塩湯を作るのも簡単。塩浴がどんなものかを試してみた

1.塩湯の前に湯船でしっかりと暖まる

 塩浴の前にはしっかりと暖まるのが大事。毛穴を開き、肌表面にある古い皮脂や汚れをやわらかくする効果があるという。ちなみにこの日は寒かったのだが、湯船の温度は42度に設定してみた。おっさんの入浴シーンなど誰も萌えないと思うが、不快感を抱かれた方にはただただ申し訳ない……。

2.塩湯を作る

 塩浴には欠かせない塩湯。同書にしたがって材料を集めてみた。広口の容器に湯船と同じ温度で小さなペットボトル1本分となる500mlのお湯、それから無添加で粒があまり大きくない160g前後の塩があればオッケーだという。なお、著者への敬意も込めて、今回は「伯方の塩」をチョイスしてみた。

 準備ができたら、あとは材料を混ぜるだけ。ひたすらかきまわせばいいだけなので作業は楽ちんだ。ただ、今回は撮影用にテーブルの上で行ったが、本来であれば冷めてしまうので入浴しながら作ろう。

 容器の底に少し見えるくらいの塩が溜まるようになったら完成。特に、塩浴をやりはじめた頃は皮脂や老廃物の分泌機能を高めるために、ちょっと塩が残るくらいの濃さでやってみる方がよいそうだ。

3.作った塩湯を全身に塗りつける

 いよいよ塩浴スタート。どこから始めるかはお好みだが、髪の毛→頭全体(頭皮)→顔→首→上半身→下半身の順番でやると、自然と塩湯が下に流れていくので無駄がないという。
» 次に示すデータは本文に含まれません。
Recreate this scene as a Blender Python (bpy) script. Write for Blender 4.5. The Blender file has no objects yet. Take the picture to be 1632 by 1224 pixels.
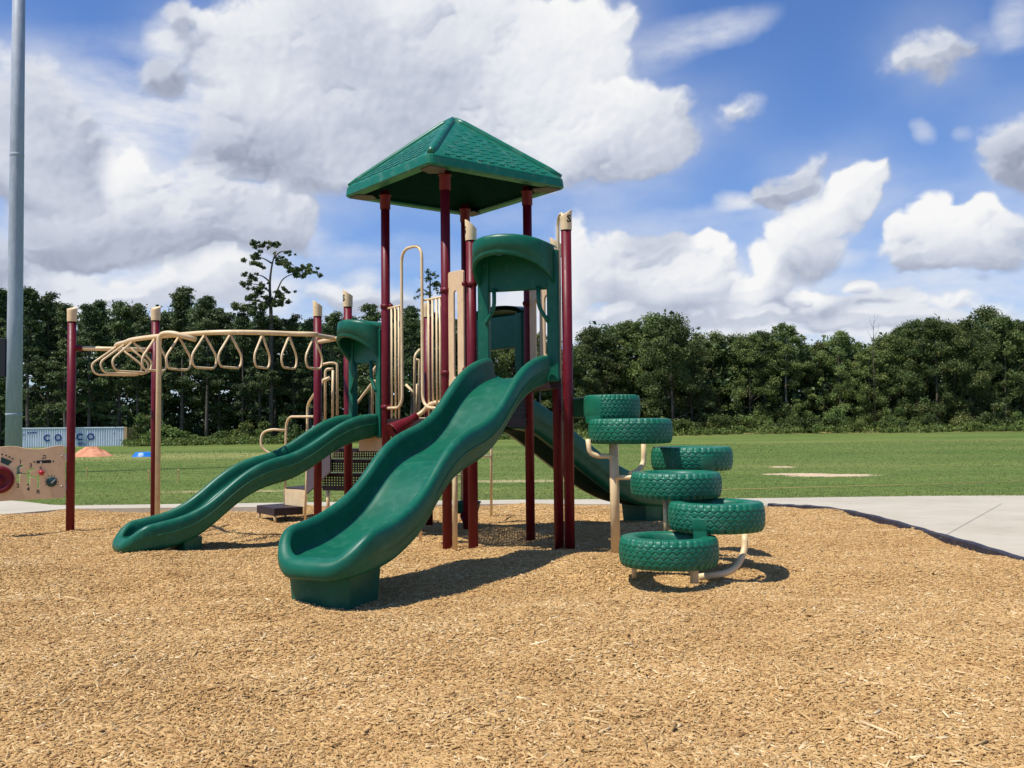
import bpy, bmesh, math, random
import numpy as np
from mathutils import Vector, Matrix
R = math.radians
random.seed(7); rng = np.random.default_rng(11)
scene = bpy.context.scene
COL = scene.collection

# ------------------------------------------------------------------ camera
FPX = 1540.0; EYE = 1.6; PITCH = math.atan((676-612)/FPX); ROLL = R(0.55)
cam_d = bpy.data.cameras.new('camera'); cam = bpy.data.objects.new('camera', cam_d); COL.objects.link(cam)
cam_d.sensor_width = 36; cam_d.lens = FPX/1632*36; cam_d.clip_end = 3000; cam_d.clip_start = 0.05
_Mc = Matrix.Rotation(R(90)+PITCH, 3, 'X') @ Matrix.Rotation(-ROLL, 3, 'Z')
cam.matrix_world = Matrix.Translation((0, 0, EYE)) @ _Mc.to_4x4()
scene.camera = cam
def ray(px, py):
    return (_Mc @ Vector(((px-816)/FPX, -(py-612)/FPX, -1.0)))
def at(px, py, D):
    d = ray(px, py); t = D/d.y
    return Vector((d.x*t, D, EYE+d.z*t))
def gnd(px, py, z=0.0):
    d = ray(px, py); t = (z-EYE)/d.z
    return Vector((d.x*t, d.y*t, z))
def onpl(px, py, P, Q, off=0.0):
    """where the sight line meets the vertical plane through P and Q"""
    n = Vector((-(Q[1]-P[1]), Q[0]-P[0], 0)).normalized()
    if n.y > 0: n = -n
    d = ray(px, py); o = Vector((0, 0, EYE)); p0 = Vector((P[0], P[1], 0)) + n*off
    return o + d*((p0-o).dot(n)/d.dot(n))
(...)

 ちなみに髪の毛を洗ってみたときの様子。筆者はたまたま切ったばかりだったので、思い切って洗面器へ頭まるごと突っ込んでみた。ただ、本来は髪の毛を浸してゆすぐように、100円均一ショップなどにあるドレッシング用の注ぎ口が細くなった容器を使って、頭皮の細かな部分にも塗りこむのもよいそうだ。

 目や鼻、口の中にも効果的だという塩湯。ただし、刺激に弱い部分でもあるため、濃度は低めに設定した方がよいという。目安となる分量は、水100mlに対して塩が約0.9g。筆者はついつい先ほど作ったものを使用してしまったが、このあとのちょっとした惨事はいうまでもない。そのまま、ダメ、ゼッタイ!

4.お湯で洗い流す

 ここまででひとまず終わり。時間があればもう一度湯船できちんと温まり、できれば最後にもう一度冷水かそれに近いぬるま湯で、全身を洗い流した方がよいそうだ。

次第にからだがピリピリと。外へ向けて体内から何かが出て行く感覚に

 さて、実際に塩浴をやってみたのだが、初めは正直「どうせ何も変わらないんじゃないか」と思っていた。しかし、塩浴を始めてから2~3分ほどしてからだろうか、皮膚の下で「確実に何かが起こっている」という感覚に陥った。同書にもあるが、おそらくこれが“浸透圧”により古い皮脂や老廃物が吐き出されている証拠なのだろう。

 また、洗い流してからもからだがポカポカする感覚もともなっていた。塩の成分がおそらく効いていたのか、変化がからだに生まれていたのは間違いない。入浴後、肌がつっぱらなくなったのだ。

 もっと継続できれば見えてくる部分もあるだろうが、やはり、「塩浴」に何らかの効果があるのは事実のようだ。健康や美容に興味がある人はもちろん、手順もだいぶ簡単なので、同書をたよりにぜひ一度試してほしいものである。